Where it stands today

Tokenization is moving through two stages. The first is already well underway: bringing familiar assets onchain so they can be held and transferred far more freely than before. The second is where the bigger upside sits: once an asset is a token, other onchain apps can use it, not just store it. The same token might let you borrow against it (putting it up as collateral, the way a house backs a mortgage), sit inside a ready-made portfolio, or run through an automated strategy. This wider world of financial apps that run on blockchains instead of through banks is usually called DeFi, short for decentralized finance.

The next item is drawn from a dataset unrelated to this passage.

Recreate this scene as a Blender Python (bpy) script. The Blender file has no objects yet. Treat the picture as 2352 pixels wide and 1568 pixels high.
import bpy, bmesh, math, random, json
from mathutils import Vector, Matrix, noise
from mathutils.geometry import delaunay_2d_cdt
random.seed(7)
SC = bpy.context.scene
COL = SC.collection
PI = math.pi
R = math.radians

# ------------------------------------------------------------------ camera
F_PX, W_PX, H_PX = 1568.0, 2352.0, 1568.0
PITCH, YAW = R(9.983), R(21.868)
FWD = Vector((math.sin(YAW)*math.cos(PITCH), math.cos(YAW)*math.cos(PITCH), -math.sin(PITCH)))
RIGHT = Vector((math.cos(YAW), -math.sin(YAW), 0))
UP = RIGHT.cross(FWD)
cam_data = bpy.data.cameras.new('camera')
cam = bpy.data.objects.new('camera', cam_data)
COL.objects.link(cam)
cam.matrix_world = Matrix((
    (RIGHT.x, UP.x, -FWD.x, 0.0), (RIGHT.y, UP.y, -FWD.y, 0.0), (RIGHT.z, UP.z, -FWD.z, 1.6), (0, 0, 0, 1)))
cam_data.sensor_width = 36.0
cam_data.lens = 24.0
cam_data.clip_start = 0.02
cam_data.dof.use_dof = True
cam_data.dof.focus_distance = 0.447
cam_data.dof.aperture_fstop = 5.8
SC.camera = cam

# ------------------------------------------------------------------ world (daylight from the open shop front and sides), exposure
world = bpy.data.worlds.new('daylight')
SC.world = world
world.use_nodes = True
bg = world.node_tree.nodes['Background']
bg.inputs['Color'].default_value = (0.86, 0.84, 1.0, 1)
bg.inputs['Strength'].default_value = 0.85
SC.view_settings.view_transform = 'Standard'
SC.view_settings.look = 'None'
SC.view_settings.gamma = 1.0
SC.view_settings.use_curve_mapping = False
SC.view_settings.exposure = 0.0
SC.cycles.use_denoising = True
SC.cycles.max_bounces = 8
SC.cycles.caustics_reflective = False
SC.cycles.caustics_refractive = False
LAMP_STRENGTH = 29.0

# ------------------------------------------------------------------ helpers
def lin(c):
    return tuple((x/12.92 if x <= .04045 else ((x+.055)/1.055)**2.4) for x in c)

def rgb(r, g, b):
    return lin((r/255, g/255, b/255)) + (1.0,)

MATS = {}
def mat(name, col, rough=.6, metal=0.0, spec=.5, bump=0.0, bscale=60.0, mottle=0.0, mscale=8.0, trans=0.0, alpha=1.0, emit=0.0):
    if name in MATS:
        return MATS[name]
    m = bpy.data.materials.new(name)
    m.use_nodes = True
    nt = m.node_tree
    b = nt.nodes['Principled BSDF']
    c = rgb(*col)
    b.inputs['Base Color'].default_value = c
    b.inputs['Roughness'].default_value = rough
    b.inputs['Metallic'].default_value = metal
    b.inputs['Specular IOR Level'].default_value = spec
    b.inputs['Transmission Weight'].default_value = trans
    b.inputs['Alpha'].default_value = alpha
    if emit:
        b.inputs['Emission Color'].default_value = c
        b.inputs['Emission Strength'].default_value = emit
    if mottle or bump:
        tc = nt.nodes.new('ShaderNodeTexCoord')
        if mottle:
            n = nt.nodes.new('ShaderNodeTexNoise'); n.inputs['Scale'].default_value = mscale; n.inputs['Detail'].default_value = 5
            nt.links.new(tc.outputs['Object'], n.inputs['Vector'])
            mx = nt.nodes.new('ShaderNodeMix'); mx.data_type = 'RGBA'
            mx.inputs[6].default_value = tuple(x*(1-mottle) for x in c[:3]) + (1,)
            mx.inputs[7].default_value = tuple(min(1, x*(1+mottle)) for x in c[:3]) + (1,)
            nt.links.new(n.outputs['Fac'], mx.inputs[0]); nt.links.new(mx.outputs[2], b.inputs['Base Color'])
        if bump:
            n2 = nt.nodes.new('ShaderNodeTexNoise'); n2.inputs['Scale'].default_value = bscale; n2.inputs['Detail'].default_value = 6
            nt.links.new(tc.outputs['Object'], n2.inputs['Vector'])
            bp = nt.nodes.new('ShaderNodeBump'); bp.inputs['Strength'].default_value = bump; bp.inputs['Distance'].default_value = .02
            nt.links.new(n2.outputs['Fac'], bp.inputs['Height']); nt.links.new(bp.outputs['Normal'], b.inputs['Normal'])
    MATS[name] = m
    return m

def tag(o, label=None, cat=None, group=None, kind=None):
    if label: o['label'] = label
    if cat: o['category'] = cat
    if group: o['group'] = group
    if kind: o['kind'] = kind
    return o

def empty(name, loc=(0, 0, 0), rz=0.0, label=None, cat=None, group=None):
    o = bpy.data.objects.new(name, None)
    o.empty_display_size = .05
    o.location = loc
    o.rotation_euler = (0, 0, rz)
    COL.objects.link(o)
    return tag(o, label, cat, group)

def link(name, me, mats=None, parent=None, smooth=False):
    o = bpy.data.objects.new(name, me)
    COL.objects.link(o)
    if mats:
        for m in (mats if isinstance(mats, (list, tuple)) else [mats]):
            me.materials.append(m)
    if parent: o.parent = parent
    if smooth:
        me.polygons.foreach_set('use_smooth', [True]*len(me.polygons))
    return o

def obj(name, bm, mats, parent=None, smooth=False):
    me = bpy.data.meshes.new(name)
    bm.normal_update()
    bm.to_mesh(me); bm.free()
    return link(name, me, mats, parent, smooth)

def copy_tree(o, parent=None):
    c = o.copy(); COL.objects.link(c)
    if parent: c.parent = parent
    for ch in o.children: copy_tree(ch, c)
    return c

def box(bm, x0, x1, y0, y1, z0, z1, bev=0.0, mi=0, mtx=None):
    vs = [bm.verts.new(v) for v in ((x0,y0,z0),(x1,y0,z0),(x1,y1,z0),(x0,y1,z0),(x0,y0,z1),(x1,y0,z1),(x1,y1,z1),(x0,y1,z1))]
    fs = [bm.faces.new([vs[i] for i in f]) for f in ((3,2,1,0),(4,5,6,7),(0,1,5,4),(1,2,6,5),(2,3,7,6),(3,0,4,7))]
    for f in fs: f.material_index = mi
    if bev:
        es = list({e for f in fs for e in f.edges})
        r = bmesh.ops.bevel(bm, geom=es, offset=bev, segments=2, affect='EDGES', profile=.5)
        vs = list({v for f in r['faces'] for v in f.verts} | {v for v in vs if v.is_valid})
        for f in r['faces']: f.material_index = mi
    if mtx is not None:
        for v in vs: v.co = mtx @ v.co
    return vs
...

Most assets are still in that first stage today. Only about 5% of tokenized bonds, roughly $800 million, is actually being used inside those apps so far, and tokenized gold even less. The rest is onchain but sitting still. The pieces to connect them are arriving quickly, though, and that is where much of the next wave of growth is expected to come from. Having a token onchain is one thing, and having it actually do something onchain is the next step, which is the part most people overlook.

What to watch for

A few things to keep in mind before buying:

  • Issuer risk: The token is a claim on an asset a company holds for you. If that company fails or mismanages it, your claim is only as good as the law and paperwork behind it. The issuer matters more than the technology.
  • Thin trading: Most RWA activity is buying, not active trading. Large holders move in big, infrequent blocks, so selling a less-liquid token in a hurry can be hard.
  • Fuzzy numbers: Figures vary depending on whether they count only freely transferable tokens or also assets locked inside one platform, so the same category can look very different from one source to the next.

How to buy RWAs

Buying an RWA does not require a brokerage account or a bank in a particular country, though it does require clearing whatever eligibility rules attach to the specific asset and to where you live. You hold them in an app or account built for tokens, fund it, and pick what you want.

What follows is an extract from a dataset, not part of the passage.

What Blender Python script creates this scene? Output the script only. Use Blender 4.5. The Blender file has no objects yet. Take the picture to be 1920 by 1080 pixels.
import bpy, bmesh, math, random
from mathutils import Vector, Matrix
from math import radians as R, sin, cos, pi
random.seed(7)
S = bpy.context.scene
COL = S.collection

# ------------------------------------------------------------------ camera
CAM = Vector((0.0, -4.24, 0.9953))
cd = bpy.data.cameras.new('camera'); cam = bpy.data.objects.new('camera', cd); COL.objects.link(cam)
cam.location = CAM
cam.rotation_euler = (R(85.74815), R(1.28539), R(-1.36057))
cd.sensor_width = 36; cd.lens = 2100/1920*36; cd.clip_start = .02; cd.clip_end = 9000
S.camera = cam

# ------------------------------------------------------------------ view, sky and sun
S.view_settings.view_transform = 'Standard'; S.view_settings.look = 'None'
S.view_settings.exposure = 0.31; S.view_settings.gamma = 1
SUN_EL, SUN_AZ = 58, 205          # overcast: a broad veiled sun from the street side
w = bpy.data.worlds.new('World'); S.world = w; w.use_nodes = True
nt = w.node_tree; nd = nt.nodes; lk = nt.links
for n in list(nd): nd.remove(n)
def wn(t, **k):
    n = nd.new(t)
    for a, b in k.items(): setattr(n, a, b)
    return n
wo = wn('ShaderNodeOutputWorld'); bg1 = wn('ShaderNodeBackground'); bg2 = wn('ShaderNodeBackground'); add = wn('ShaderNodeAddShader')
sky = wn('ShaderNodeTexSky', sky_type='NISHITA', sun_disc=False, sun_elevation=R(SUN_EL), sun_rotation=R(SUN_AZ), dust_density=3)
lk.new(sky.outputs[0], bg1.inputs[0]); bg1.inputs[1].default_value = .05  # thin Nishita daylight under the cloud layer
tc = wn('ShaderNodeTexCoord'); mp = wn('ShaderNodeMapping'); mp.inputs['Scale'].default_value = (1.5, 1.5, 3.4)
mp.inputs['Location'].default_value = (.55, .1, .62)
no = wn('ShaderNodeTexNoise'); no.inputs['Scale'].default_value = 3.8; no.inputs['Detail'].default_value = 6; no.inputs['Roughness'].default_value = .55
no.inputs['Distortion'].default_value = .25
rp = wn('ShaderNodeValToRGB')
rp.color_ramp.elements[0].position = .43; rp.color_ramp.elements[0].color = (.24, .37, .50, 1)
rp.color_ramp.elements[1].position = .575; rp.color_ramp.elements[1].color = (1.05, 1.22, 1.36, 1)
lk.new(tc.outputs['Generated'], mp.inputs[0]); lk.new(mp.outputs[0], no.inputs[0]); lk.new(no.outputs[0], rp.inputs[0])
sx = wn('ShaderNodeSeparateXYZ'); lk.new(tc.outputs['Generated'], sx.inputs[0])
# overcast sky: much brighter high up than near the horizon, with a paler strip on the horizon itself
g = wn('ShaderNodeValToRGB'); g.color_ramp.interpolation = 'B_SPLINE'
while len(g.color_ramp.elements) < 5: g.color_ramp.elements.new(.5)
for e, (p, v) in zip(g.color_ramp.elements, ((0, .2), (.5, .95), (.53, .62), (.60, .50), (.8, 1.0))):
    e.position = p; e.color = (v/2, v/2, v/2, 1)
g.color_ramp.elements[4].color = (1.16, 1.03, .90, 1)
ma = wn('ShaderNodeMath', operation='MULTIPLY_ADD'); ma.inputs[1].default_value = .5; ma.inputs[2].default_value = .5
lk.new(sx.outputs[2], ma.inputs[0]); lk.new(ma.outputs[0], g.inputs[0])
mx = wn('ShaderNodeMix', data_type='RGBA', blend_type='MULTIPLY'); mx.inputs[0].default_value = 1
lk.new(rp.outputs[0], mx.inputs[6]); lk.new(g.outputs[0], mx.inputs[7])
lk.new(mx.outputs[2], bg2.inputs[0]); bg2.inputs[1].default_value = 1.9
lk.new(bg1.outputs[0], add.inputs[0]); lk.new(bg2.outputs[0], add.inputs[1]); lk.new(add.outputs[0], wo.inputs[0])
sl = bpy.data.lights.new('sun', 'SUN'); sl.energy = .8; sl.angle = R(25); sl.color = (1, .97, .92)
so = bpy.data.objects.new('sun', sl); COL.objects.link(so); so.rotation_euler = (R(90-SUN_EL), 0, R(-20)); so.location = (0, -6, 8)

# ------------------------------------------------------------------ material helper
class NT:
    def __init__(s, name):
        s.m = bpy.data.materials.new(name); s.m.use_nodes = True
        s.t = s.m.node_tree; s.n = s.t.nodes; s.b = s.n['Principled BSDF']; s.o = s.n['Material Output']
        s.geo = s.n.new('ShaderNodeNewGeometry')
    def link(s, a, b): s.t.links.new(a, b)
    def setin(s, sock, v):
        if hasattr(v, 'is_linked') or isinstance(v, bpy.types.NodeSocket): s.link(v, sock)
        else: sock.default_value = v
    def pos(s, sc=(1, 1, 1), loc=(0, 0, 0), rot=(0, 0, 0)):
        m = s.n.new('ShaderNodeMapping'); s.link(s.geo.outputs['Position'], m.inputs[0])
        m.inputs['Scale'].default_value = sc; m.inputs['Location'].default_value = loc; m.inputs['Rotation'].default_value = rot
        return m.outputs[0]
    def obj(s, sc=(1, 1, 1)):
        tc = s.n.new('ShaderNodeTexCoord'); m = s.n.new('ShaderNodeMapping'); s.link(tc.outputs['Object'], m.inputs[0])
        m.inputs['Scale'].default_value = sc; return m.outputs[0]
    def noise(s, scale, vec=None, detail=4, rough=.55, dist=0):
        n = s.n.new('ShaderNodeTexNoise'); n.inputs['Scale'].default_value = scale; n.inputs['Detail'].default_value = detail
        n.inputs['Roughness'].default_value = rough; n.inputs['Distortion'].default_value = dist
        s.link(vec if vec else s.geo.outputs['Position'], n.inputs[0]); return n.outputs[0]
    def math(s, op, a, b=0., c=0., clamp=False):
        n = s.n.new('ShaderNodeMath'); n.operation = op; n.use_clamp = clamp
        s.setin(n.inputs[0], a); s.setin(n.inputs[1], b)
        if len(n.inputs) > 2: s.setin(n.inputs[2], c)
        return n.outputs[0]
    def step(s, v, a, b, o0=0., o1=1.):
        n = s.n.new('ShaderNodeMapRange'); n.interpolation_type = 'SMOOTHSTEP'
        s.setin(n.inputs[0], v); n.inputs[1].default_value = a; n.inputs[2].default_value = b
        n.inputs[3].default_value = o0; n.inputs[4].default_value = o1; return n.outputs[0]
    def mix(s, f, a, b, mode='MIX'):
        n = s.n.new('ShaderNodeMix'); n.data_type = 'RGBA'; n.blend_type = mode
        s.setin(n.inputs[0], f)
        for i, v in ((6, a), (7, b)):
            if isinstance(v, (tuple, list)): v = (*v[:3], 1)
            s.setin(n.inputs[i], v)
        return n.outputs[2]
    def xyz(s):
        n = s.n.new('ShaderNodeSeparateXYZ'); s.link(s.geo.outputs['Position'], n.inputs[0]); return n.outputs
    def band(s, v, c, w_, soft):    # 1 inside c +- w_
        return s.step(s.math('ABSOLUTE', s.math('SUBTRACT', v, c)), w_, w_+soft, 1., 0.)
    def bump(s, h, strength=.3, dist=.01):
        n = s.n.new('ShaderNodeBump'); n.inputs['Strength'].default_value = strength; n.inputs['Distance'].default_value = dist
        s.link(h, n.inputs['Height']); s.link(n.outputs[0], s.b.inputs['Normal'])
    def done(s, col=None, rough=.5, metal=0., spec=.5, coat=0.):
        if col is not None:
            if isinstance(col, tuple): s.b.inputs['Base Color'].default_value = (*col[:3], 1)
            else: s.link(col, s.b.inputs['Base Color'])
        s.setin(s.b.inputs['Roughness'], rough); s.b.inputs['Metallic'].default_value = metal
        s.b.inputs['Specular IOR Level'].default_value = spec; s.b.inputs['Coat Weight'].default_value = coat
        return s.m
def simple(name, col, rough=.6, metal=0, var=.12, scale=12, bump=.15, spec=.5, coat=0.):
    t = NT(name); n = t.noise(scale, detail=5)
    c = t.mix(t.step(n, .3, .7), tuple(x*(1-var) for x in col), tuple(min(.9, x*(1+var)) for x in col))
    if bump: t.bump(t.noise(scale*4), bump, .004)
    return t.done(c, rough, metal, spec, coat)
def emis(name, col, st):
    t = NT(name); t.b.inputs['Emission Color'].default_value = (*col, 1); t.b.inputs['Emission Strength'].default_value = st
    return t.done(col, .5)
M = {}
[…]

An app like Glider is one place to do it. You can hold tokenized Treasuries, tokenized gold, and tokenized US stocks together in a single account. You can also buy some of these straight from the company that issues them, or through other apps and exchanges that list them. Before you buy anything, check what the rules where you live allow.

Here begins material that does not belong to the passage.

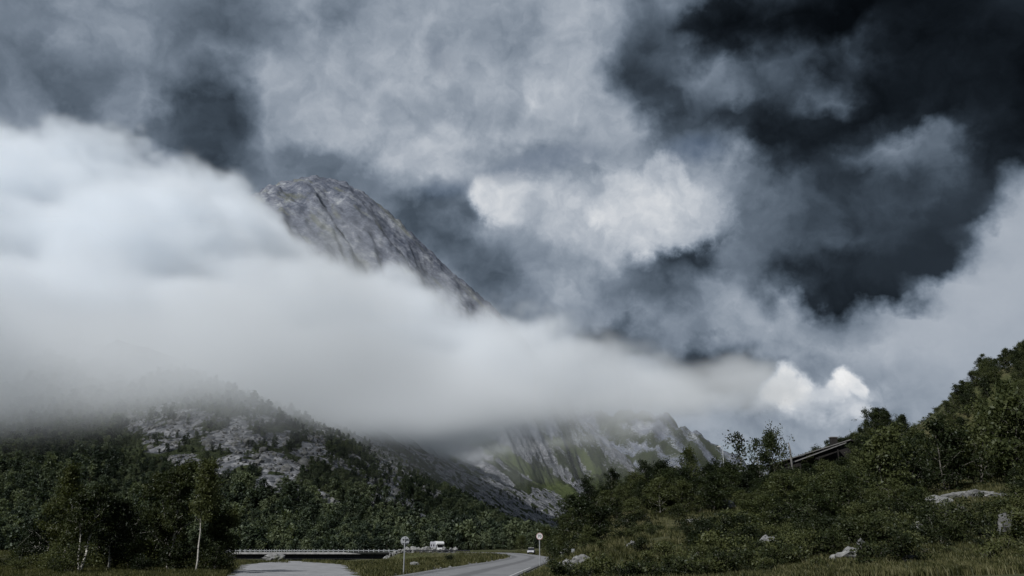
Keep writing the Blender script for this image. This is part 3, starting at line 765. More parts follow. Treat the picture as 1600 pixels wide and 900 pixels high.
# ------------------------------------------------------------------ finding spots on the ground
def H1(x, y): return float(hfast(x, y))
def spot(px, Y):
    """ground point at distance Y below the photograph column px"""
    py = 850.0; x = 0.0
    for _ in range(6):
        x = at(px, py, Y).x; z = H1(x, Y)
        py = float(project(np.array(x), np.array(float(Y)), np.array(z))[1])
    return Vector((x, Y, z))
def ground_hit(px, py, y0=42, y1=330):
    Ys = np.arange(y0, y1, 0.5)
    d = ray(px, py)
    k = Ys / d[1]
    h = hfast(d[0] * k, Ys)
    below = np.nonzero(CAMZ + d[2] * k <= h)[0]
    i = below[0] if len(below) else len(Ys) - 1
    return Vector((d[0] * k[i], Ys[i], h[i]))

# ------------------------------------------------------------------ road and lay-by
def strip(name, C2, off0, off1, dz, mat, every=1, tex=None):
    T = np.gradient(C2, axis=0); T /= np.linalg.norm(T, axis=1)[:, None]
    Nn = np.c_[T[:, 1], -T[:, 0]]                 # to the right of the direction of travel
    cols = np.linspace(off0, off1, 5)
    V = []
    for c in cols:
        P = C2 + Nn * c
        V.append(np.c_[P, road_z(C2[:, 0], C2[:, 1]) + dz - 0.012 * np.abs(c)])
    n = len(C2); V = np.stack(V, 1).reshape(-1, 3)
    i = np.arange(n - 1)[:, None] * 5 + np.arange(4)[None, :]
    F = np.stack([i, i + 1, i + 6, i + 5], -1).reshape(-1, 4)
    return mesh_arrays(name, V, F, mat, True)
def asphalt_tracks():
    m, n, b = material('asphalt_road')
    tcn = n.new('ShaderNodeTexCoord').outputs['Object']
    uv = n.new('ShaderNodeAttribute', attribute_name='across').outputs['Fac']
    f = n.noise(tcn, 0.35, 6, 0.7)
    f2 = n.noise(tcn, 6.0, 5, 0.8)
    c = n.ramp(n.math('ADD', n.math('MULTIPLY', f, 0.6), n.math('MULTIPLY', f2, 0.4)), [(0.3, (0.125, 0.126, 0.13)), (0.7, (0.245, 0.245, 0.248))])
    # polished wheel tracks, darker with rubber
    s = n.math('SINE', n.math('MULTIPLY', uv, 14.0))
    trk = n.math('MULTIPLY', n.smooth(n.math('ADD', s, n.math('MULTIPLY', n.math('SUBTRACT', f, 0.5), 2.2)), 0.2, 0.95), 0.75)
    c = n.mixc(trk, c, n.vmath('SCALE', c, scale=0.5))
    n.put(b.inputs['Base Color'], c); b.inputs['Roughness'].default_value = 0.8
    bn = n.new('ShaderNodeBump', {'Height': f2, 'Strength': 0.3, 'Distance': 0.02}); n.put(b.inputs['Normal'], bn.outputs[0])
    return m
M['road'] = asphalt_tracks()
road = link('road', strip('road', ROADC, -3.9, 3.9, 0.06, M['road']))
attr(road, 'across', np.tile(np.linspace(0, 1, 5), len(ROADC)))
tag(road, kind='structure')
# broken edge line along the right side of the near road
edge_root = link('edge_line', strip('edge_line', ROADC[22:60], 3.42, 3.52, 0.066, M['line'])); tag(edge_root, kind='structure')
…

None of these assets are new. Governments have sold Treasury bills for more than a century, and gold has been a store of value for thousands of years. However, tokenization brings new reach where ownership that used to depend on where you lived and which institutions would serve you can now travel over the internet. Right now, we have a faster version of the same asset on chain, but with near term developments, we will soon see these tokens connect and start to behave like programmable money.

What does an RWA mean?

RWA stands for real-world asset: something with value in the ordinary financial world, like a bond, a company share, or gold, issued as a token on a blockchain.

What are examples of real-world assets?

The largest are tokenized US Treasuries and gold, followed by tokenized stocks, money-market funds, private credit, and dollars held as stablecoins. Treasuries and gold are the most established categories.

Are real-world assets safe?

The token is a claim on an asset a company holds for you, so the main risk is that issuer. If it fails or mismanages what backs the token, your claim is only as good as the law and paperwork behind it. This isn't investment advice.

Can anyone buy RWAs?

You don't need a brokerage account or a local bank, but whether you can hold a given RWA depends on the rules where you live and on the specific asset. Check what's allowed in your country first.

What's the difference between RWAs and stablecoins?

Stablecoins are tokenized dollars and are usually counted on their own. RWA more often refers to the other assets, like bonds, gold, and stocks, though stablecoins are technically the largest tokenized real-world asset of all.